1. Validating the address (is it legal?).
2. Locating the required page on disk (in the swap file or backing store).
3. Loading the page into a free frame in RAM.
4. Updating the page table entry with the new physical address.
5. Resuming the interrupted process. This mechanism enables demand paging and memory swapping.

A memory management technique that provides processes with the illusion of a large, contiguous, private address space, which is larger than the available physical RAM. Key abstractions it provides include:

• Address Space Isolation: Each process has its own independent virtual address space.
• Demand Paging: Pages are loaded into RAM only when needed.
• Swap Space: Uses disk storage as an extension of RAM. The page table is the fundamental data structure that implements the core mapping for virtual memory, translating each process's virtual addresses to system-wide physical addresses.

The process of moving inactive pages of memory between RAM and secondary storage (disk) to free up physical frames for active processes. It works in conjunction with the page table:

• Page Out: The OS copies a modified (dirty) page from RAM to the swap partition/file and marks its page table entry as invalid (not present).
• Page In: When that page is accessed again (causing a page fault), it is read back from disk into RAM.
• The page table tracks the location of each page (RAM vs. disk) via the present bit and, if on disk, its swap identifier and offset.

A hierarchical page table structure used to reduce its memory footprint. Instead of one massive table covering the entire address space, it uses a tree of smaller tables.

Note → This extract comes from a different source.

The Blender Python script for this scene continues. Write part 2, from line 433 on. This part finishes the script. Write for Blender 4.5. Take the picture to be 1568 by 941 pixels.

• Common Design: A two-level table with a Page Directory and Page Tables.
• Sparse Memory Efficiency: Only allocates memory for page tables covering regions of the address space that are actually in use.
• Trade-off: Requires multiple memory accesses (a page table walk) for translation, making the TLB even more crucial for performance. This is the standard design in modern systems like x86-64, which uses a four-level page table.